Exactly why East Staffordshire Borough Council and South Derbyshire District Council, the representatives of the people of Buxton-upon-Trent, who are the owners of Bretby crematorium, should want to sell it on their behalf and without their say so, is a dark and nasty mystery. Bretby crem is profit-making, well run and highly regarded.
The sale was agreed by the councillors in a secret meeting. Why secret? The same Judas councillors are now in negotiation with Midlands Co-op, and they’re talking figures in the region of £8 million – a large sum for the Co-op to recoup. How are they going to do that? What’s in it for them?
Anxieties have been raised about monopoly issues.
Councillor Frank Bather, independent, has criticised the councils for ‘lack of communication’ – in other words, conspiratorial secrecy. He asks why no mention was made of the proposed sale in the borough council newsletter.
Here is the council’s dog-ate-my-homework explanation:
“We did have information about the sale in the newsletter when we were looking into it. Now the newsletter will not come out until after the elections. It is a timing thing.”
Bastards!
Bretby Crem carried out 1,397 cremations in 2008, and 1,390 cremations in 2009, ranking the crematorium 155th by volume out of the 256 crematoria in operation.
The basic cremation fee at Bretby was £444 in 2009, which was 211th out of 256.
Considering that the top 50 crematoria charged between £548 and £649 in 2009, there is considerable scope for price increases.
£100 added to 1,300 cremations gives a £1.3 million pound return. Add on to that the savings by using Bretby staff as bearers on funerals and the returns from increasing the prices of memorialisation then you can see why a funeral company would want to make the purchase.
Oh happy days…
Thank you very much for this, FFF. The team at the GFG suffers from terminal innumeracy, and is therefore indebted to you. I shall notify the Burton Mail and those good people who are fighting the sale.
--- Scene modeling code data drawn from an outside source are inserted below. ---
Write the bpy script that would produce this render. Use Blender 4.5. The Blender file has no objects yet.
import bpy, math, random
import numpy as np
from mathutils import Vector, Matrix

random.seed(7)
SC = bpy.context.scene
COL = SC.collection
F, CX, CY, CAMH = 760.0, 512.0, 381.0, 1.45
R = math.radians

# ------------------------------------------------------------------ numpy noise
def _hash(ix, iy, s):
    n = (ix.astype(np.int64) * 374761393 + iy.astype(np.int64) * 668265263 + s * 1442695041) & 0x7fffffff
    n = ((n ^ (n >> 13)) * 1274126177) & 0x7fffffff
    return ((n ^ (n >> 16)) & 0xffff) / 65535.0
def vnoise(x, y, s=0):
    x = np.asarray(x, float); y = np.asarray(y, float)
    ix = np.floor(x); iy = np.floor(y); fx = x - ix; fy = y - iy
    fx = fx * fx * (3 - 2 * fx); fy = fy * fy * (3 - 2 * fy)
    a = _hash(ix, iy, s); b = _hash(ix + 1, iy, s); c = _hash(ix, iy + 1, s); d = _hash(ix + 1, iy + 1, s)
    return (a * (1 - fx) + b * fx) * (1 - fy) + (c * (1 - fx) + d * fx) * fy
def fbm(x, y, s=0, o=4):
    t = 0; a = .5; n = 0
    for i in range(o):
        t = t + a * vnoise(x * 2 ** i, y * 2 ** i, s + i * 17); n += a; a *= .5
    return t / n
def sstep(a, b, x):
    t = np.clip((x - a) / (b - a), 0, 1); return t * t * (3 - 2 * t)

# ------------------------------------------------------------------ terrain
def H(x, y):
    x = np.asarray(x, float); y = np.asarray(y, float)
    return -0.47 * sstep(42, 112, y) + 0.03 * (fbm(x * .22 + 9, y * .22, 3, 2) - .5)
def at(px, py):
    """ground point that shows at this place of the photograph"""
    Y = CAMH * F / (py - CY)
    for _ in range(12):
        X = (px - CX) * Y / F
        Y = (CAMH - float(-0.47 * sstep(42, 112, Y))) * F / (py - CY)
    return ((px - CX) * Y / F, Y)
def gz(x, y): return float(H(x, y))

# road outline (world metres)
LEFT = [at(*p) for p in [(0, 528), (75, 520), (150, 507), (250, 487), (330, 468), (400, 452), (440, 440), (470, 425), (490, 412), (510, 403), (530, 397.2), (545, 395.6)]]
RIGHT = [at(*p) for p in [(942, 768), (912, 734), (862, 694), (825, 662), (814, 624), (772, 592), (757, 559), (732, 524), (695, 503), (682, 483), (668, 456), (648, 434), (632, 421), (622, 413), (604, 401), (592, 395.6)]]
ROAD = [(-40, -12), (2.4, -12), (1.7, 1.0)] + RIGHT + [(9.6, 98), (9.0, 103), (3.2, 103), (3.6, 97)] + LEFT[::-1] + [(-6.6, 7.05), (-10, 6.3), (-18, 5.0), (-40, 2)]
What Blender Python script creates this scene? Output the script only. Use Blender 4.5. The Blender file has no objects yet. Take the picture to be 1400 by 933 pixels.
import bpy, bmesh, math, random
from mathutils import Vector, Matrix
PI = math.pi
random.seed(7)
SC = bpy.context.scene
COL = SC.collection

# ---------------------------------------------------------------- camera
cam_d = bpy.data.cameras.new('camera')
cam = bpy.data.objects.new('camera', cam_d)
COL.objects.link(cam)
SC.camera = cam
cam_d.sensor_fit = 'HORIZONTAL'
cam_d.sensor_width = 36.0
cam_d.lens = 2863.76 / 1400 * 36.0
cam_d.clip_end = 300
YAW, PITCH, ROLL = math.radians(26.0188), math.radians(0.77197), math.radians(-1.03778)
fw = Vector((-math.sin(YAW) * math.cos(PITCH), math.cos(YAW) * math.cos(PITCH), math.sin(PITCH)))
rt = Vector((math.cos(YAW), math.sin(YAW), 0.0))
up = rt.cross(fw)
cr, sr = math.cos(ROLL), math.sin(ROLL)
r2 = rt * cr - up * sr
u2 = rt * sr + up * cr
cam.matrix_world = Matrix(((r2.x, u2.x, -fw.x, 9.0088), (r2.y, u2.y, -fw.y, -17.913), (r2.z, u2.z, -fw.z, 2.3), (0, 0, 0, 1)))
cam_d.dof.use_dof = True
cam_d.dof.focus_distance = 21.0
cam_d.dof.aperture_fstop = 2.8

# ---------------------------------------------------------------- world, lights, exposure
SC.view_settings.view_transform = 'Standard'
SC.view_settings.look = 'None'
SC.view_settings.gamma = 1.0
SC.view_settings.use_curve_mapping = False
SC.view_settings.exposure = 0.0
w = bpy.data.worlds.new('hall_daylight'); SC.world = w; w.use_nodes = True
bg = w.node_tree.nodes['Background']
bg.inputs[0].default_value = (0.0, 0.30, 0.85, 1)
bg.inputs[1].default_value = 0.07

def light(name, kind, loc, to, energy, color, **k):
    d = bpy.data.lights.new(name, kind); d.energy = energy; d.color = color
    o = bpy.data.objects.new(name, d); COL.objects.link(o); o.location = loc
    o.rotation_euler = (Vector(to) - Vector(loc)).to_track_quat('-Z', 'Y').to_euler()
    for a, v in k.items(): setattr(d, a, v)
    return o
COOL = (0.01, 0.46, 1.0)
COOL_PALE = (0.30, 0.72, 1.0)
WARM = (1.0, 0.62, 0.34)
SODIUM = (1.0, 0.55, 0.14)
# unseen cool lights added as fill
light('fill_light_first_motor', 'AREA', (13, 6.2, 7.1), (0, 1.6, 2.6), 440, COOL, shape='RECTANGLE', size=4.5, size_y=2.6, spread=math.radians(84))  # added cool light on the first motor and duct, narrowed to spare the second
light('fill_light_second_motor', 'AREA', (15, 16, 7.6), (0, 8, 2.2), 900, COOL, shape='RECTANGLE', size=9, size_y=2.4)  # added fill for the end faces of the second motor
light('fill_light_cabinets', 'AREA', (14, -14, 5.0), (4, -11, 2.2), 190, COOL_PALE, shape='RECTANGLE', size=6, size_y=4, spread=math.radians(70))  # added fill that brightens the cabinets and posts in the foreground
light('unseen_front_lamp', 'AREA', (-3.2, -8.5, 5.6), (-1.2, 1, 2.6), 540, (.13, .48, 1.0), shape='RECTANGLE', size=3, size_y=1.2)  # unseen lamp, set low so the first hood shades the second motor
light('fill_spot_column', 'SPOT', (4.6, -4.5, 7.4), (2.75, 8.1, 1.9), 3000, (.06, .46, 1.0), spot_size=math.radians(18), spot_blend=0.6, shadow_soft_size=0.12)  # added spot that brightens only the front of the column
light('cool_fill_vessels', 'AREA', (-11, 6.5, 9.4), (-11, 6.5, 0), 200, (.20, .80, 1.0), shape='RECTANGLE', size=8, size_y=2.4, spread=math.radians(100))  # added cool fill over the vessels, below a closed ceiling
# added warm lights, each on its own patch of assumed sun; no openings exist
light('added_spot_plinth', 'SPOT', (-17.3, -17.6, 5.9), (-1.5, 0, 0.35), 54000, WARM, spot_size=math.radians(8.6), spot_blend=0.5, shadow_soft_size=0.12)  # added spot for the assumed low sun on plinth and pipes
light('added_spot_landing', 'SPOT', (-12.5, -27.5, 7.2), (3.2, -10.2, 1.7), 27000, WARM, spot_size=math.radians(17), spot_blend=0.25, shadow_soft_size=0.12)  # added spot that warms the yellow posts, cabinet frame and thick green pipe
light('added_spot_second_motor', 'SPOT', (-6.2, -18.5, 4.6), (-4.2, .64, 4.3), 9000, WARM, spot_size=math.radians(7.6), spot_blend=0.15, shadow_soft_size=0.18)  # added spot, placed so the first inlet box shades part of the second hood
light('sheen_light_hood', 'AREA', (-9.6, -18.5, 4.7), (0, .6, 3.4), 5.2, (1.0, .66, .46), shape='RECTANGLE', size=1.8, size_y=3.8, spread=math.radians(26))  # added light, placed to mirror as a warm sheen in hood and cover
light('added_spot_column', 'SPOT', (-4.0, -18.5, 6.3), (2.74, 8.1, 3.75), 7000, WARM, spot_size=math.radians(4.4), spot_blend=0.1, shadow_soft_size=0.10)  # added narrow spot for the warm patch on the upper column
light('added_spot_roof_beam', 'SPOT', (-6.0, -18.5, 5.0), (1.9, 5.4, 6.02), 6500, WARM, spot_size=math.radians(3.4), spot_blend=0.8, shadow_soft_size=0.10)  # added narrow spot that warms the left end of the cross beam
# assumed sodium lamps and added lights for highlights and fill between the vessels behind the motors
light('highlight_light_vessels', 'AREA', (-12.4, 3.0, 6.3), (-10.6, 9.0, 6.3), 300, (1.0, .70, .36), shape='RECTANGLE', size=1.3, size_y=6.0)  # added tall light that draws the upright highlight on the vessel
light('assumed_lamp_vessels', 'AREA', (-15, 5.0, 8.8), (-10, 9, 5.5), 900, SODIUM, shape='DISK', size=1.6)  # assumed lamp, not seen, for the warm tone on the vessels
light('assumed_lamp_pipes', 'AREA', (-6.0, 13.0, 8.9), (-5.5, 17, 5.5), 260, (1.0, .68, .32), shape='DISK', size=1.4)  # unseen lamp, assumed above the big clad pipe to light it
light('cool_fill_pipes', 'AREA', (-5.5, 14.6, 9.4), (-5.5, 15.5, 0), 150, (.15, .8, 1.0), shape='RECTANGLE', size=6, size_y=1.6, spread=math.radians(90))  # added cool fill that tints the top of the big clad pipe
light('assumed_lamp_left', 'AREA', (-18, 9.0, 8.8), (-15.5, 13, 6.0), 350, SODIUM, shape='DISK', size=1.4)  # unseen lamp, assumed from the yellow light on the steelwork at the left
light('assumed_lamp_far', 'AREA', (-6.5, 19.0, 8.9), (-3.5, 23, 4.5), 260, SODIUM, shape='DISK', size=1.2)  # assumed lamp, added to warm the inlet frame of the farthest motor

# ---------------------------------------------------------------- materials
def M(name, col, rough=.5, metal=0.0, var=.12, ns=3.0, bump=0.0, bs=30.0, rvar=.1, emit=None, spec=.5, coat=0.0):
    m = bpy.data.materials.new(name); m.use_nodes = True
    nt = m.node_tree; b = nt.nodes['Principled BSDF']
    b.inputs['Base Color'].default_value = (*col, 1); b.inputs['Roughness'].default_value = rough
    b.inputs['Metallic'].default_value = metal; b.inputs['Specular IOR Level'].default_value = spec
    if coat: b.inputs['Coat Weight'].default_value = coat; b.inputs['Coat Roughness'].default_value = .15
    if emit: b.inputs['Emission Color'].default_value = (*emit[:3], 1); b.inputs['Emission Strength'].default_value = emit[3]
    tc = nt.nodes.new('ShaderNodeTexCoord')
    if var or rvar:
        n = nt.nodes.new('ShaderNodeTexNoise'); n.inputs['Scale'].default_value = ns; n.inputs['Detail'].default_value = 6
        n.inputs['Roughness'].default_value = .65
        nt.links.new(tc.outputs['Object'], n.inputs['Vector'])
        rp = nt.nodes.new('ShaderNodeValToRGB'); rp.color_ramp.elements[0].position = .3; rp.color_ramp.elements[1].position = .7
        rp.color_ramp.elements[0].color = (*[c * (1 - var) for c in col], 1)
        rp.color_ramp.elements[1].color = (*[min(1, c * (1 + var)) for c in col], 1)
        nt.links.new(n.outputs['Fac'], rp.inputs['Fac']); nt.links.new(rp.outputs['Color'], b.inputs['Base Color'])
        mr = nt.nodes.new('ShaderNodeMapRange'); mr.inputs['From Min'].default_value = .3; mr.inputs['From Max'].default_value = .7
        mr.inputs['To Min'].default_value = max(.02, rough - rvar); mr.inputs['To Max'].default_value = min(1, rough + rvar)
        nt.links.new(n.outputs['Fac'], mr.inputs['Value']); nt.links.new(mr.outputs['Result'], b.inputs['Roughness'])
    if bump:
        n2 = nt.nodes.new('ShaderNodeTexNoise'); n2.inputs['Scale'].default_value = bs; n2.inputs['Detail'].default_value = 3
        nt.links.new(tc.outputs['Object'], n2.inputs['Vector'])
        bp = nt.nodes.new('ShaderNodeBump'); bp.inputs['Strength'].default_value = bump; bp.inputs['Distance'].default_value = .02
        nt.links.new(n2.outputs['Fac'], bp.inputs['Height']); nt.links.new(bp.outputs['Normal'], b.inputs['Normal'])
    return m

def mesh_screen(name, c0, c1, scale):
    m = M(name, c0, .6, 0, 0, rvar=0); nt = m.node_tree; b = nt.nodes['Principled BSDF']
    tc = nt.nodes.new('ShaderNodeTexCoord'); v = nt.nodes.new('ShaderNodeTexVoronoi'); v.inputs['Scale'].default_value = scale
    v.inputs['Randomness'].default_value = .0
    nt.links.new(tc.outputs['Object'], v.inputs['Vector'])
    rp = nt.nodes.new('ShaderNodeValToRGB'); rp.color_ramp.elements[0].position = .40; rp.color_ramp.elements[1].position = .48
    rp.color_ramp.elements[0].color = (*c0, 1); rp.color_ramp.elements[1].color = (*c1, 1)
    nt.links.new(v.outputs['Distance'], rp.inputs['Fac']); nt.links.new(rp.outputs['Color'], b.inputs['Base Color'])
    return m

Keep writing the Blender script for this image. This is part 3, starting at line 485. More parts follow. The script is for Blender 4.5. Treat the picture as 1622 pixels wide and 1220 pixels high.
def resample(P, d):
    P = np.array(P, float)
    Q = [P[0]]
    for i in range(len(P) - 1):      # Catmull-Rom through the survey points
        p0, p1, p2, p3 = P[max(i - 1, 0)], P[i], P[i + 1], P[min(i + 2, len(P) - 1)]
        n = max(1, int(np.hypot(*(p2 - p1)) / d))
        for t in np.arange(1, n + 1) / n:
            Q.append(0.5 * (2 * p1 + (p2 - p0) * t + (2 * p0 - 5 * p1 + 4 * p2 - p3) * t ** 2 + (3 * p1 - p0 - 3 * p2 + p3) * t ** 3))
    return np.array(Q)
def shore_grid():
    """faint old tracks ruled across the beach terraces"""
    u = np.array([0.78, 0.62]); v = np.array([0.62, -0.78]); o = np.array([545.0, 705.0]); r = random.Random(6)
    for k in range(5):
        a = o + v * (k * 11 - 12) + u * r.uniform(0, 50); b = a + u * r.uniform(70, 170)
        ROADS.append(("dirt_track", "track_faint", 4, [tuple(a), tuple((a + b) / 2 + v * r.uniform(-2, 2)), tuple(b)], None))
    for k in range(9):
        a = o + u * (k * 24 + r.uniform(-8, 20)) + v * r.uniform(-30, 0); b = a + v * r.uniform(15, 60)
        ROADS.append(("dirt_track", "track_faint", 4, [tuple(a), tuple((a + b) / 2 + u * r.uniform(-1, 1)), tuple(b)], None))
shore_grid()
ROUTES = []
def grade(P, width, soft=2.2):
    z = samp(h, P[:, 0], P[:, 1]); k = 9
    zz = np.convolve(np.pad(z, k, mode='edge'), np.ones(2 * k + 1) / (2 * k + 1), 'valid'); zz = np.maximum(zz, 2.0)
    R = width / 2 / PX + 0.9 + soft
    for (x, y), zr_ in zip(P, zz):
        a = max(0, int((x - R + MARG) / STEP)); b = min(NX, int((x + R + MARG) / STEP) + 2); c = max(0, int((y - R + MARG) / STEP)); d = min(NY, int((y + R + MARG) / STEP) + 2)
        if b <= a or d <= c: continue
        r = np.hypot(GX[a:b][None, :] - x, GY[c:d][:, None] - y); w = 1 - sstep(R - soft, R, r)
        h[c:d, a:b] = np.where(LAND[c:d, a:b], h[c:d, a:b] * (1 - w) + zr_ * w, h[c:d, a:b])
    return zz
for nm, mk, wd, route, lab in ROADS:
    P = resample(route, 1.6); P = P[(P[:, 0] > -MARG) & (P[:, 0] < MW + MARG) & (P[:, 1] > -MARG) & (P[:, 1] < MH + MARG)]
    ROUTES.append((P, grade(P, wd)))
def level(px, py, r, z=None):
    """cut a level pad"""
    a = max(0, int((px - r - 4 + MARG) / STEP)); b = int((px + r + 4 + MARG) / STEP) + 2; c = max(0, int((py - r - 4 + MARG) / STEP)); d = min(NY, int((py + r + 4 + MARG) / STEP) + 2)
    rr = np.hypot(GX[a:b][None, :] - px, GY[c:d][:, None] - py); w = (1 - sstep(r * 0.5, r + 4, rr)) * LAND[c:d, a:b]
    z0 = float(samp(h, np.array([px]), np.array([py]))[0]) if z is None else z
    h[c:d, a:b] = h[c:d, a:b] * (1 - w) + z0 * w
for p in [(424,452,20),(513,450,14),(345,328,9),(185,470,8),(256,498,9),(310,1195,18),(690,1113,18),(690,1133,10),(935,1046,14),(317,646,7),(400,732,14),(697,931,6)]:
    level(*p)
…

🙂 I typed one too many 0’s on my calculator – £1.3m should read £130,000. With prices like that I should work for Funeralcare!
Apologies for the error – I need a drink after a hard day’s work.
Eligibility calls for a broader spectrum of boob-proneness.
Now, £130,000 is going to take a lot longer to turn into a profit — it’ll take just under 8 years for the increase to yield a single million on top of what the crem is earning at the moment. But doubtless someone has done the sums and doubtless these sums take into account a cunning plan. Doesn’t look good for the good people of Burton, does it?
I wonder how many of the 1,300 funerals are carried out by the prospective owners? Perhaps they like the thought of having the profit from their crem fees recycled to them?
No doubt the Midlands Co-op’s accountants have done their sums, and our arithmeical speculations are idle unless there’s an actual conspiracy afoot. No comment.
But a big outfit like the one in question can sink money into a long-term venture whose greater vision is growth. Perhaps it’s simply a case of monopoly being the better part of profitability?
If the SAIF investigation into prices can tell us anything, it’s that this is not to keep down the price of funerals for Midlands to get an edge on competitors. Recently bereaved people choose a funeral director for less than logical reasons, and are at the mercy of their FD’s whims, agreeing to be ripped off for want of assertiveness. A friend told me her daughter had to be cremated in a chipboard coffin ‘because we don’t do wicker ones, and she can’t be buried.’ An intelligent woman, she didn’t even ask why not; an intelligent man, I can only think it was for the convenience of the FD.
I couldn’t do that, even to a complete stranger, even to save my life, but there are evidently some who do so routinely and willingly. There is no place for this kind of standard commercial practice in a caring profession, and it is these matters that need bringing to the public’s attention more than anything.